▼
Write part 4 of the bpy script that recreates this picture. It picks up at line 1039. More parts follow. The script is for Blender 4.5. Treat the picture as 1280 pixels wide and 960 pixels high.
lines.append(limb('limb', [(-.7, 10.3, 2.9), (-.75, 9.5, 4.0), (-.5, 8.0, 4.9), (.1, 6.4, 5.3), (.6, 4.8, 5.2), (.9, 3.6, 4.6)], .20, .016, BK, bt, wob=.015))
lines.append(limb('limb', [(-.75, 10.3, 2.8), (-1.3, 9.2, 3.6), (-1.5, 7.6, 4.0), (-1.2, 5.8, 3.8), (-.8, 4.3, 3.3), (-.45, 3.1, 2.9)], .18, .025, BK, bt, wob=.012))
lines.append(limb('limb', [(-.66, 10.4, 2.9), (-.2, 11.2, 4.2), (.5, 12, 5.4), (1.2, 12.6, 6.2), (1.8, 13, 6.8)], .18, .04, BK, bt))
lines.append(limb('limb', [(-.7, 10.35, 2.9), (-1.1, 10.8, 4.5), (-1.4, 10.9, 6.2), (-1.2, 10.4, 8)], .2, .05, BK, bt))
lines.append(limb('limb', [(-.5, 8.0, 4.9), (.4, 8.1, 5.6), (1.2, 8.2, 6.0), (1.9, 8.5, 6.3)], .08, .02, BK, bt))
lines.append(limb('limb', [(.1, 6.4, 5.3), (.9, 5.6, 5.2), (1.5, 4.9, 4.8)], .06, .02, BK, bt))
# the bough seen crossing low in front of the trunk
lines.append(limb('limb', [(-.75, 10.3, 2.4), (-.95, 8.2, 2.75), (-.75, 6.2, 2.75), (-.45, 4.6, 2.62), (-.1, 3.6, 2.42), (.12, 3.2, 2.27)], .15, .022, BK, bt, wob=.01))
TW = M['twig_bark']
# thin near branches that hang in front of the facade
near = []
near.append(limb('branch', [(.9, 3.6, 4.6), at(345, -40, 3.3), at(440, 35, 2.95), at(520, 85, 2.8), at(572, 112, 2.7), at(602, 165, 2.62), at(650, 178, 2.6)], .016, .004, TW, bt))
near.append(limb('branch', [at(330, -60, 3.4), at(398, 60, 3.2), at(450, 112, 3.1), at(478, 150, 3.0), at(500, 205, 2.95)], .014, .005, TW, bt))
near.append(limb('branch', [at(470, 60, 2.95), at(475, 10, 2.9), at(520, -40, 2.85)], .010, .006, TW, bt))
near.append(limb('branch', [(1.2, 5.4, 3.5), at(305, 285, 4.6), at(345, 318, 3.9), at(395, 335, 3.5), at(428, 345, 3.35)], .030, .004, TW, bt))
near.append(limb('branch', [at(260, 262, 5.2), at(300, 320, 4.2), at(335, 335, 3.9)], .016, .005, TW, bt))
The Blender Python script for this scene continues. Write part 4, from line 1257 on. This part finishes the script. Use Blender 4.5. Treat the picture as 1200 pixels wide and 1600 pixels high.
▲
◆ Exercise goal: Please reproduce each record precisely as written.

◆ Output of the task:
Write part 4 of the bpy script that recreates this picture. It picks up at line 1039. More parts follow. The script is for Blender 4.5. Treat the picture as 1280 pixels wide and 960 pixels high.
lines.append(limb('limb', [(-.7, 10.3, 2.9), (-.75, 9.5, 4.0), (-.5, 8.0, 4.9), (.1, 6.4, 5.3), (.6, 4.8, 5.2), (.9, 3.6, 4.6)], .20, .016, BK, bt, wob=.015))
lines.append(limb('limb', [(-.75, 10.3, 2.8), (-1.3, 9.2, 3.6), (-1.5, 7.6, 4.0), (-1.2, 5.8, 3.8), (-.8, 4.3, 3.3), (-.45, 3.1, 2.9)], .18, .025, BK, bt, wob=.012))
lines.append(limb('limb', [(-.66, 10.4, 2.9), (-.2, 11.2, 4.2), (.5, 12, 5.4), (1.2, 12.6, 6.2), (1.8, 13, 6.8)], .18, .04, BK, bt))
lines.append(limb('limb', [(-.7, 10.35, 2.9), (-1.1, 10.8, 4.5), (-1.4, 10.9, 6.2), (-1.2, 10.4, 8)], .2, .05, BK, bt))
lines.append(limb('limb', [(-.5, 8.0, 4.9), (.4, 8.1, 5.6), (1.2, 8.2, 6.0), (1.9, 8.5, 6.3)], .08, .02, BK, bt))
lines.append(limb('limb', [(.1, 6.4, 5.3), (.9, 5.6, 5.2), (1.5, 4.9, 4.8)], .06, .02, BK, bt))
# the bough seen crossing low in front of the trunk
lines.append(limb('limb', [(-.75, 10.3, 2.4), (-.95, 8.2, 2.75), (-.75, 6.2, 2.75), (-.45, 4.6, 2.62), (-.1, 3.6, 2.42), (.12, 3.2, 2.27)], .15, .022, BK, bt, wob=.01))
TW = M['twig_bark']
# thin near branches that hang in front of the facade
near = []
near.append(limb('branch', [(.9, 3.6, 4.6), at(345, -40, 3.3), at(440, 35, 2.95), at(520, 85, 2.8), at(572, 112, 2.7), at(602, 165, 2.62), at(650, 178, 2.6)], .016, .004, TW, bt))
near.append(limb('branch', [at(330, -60, 3.4), at(398, 60, 3.2), at(450, 112, 3.1), at(478, 150, 3.0), at(500, 205, 2.95)], .014, .005, TW, bt))
near.append(limb('branch', [at(470, 60, 2.95), at(475, 10, 2.9), at(520, -40, 2.85)], .010, .006, TW, bt))
near.append(limb('branch', [(1.2, 5.4, 3.5), at(305, 285, 4.6), at(345, 318, 3.9), at(395, 335, 3.5), at(428, 345, 3.35)], .030, .004, TW, bt))
near.append(limb('branch', [at(260, 262, 5.2), at(300, 320, 4.2), at(335, 335, 3.9)], .016, .005, TW, bt))
The Blender Python script for this scene continues. Write part 4, from line 1257 on. This part finishes the script. Use Blender 4.5. Treat the picture as 1200 pixels wide and 1600 pixels high.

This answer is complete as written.